Among the group’s endeavors is maintaining a Library and Documentation Centre relating to human rights and legal issues, and publishing yearly reports assessing the state of Jamaican human rights. The group also prints and distributes wallet-sized flyers advising citizens on their rights when dealing with police and the judiciary.

It is hard to overstate the difficulty of the environment in which the Jamaican police work. In 2005, some 1,650 people were murdered on the island, a record high. An average of 12 police officers are murdered yearly by firearms. Much of the violence surrounds Jamaica’s notorious “posses”, drug gangs with murky links to some in Jamaica’s political establishment who surface as “community leaders” in get-out-the-vote efforts during election time.

“Policing in Jamaica is a highly dangerous enterprise,” said Mark Shields, a 30-year veteran of police forces in Britain who has served as deputy commissioner for crime in the JCF since 2005. “The criminals here are armed with high velocity weapons, are not afraid to use them and the police have limited resources.”

“We are struggling to find funds to buy body armour for every single policeman who’s on the street, and not all of them have firearms with them at all times. It is that backdrop of high levels of gun crime that our officers face every day,” he said in an interview.

Shields also notes the lack of any process in the Jamaican police establishment whereby, if the integrity of an individual officer is questioned, the police commissioner has the right to put the officer on leave until any suspicions are cleared up.

“There is a serious problem in terms of the commissioner’s hands being tied significantly when he suspects officers of criminal impropriety, corruption or just unprofessional conduct and bad performance,” Shields said.

JCF numbers suggest that new, more professional policing practices have in fact begun to bear fruit. According to the statistics, the number of homicides in violent western Kingston this year stands at 55, down from 78 the year before, and on the island as a whole, murders stand at 895, down from 1,196 at this time a year ago. In the nearby city of Spanish Town, police recently succeeded in breaking up the feared Clansmen and One Order drug gangs

“The police might kill a few innocent men and I say no about that, but they should make ’nuff criminals behave themselves that terrorise people,” said Marvin Hawthorne, a 29-year-old Kingston cab driver plying his trade amid the vendors and pumping dancehall music of the city’s downtown Parade district. “The criminals can’t just get up and behave like that.”

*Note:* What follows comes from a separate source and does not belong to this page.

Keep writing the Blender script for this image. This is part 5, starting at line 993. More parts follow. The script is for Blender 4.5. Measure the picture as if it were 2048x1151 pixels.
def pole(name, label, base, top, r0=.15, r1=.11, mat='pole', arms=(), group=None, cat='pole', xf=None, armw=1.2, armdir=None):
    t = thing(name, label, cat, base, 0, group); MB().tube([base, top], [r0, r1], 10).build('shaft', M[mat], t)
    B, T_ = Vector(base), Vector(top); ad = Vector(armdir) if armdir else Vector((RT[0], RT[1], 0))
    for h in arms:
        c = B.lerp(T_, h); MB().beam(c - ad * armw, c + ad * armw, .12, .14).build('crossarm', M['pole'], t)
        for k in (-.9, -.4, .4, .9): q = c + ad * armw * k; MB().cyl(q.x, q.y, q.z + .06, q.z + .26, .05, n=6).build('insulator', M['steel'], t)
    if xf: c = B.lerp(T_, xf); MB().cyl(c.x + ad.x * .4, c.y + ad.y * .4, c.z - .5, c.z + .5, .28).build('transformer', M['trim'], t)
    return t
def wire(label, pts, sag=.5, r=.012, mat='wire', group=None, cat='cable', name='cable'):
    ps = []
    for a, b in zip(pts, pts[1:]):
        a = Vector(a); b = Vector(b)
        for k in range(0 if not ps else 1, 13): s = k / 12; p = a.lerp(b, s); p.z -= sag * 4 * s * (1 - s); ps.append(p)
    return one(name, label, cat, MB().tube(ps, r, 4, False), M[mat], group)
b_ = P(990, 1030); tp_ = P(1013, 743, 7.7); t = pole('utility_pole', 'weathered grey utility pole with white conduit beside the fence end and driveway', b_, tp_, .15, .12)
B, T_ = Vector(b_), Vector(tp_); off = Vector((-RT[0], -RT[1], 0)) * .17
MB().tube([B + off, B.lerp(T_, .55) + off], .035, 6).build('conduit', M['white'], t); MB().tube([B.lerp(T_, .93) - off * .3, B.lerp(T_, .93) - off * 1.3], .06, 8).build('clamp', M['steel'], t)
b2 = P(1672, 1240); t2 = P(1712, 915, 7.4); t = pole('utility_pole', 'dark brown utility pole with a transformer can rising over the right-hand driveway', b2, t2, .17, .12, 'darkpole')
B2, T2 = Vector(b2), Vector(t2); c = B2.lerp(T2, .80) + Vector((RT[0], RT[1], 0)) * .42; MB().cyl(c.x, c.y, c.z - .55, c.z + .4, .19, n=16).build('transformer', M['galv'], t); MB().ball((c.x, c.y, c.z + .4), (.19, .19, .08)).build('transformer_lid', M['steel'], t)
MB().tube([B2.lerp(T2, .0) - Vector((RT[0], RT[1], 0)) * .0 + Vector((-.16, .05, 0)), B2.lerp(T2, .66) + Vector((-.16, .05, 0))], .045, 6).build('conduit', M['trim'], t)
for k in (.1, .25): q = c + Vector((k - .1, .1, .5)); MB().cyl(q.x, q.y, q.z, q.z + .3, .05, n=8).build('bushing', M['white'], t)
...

Barrington Fox remains unconvinced that enough is being done, however, and four organisations – Jamaicans for Justice, FAST, the Independent Jamaica Council for Human Rights and the local chapter of Amnesty International – recently had a meeting with Jamaica’s Prime Minister Portia Simpson Miller to stress what they viewed as the need for an independent investigative body to examine charges of police corruption, abuses and killing. According to those present, they left the meeting feeling the prime minister was unenthusiastic about the creation of any entity charged with that task.

“As long as I live I will continue to speak out against this,” said Fox, motioning to the picture of his murdered son. “I’m not going to stop. This is not just about my son any more, it’s about a system that’s not working, and we need that system to change.”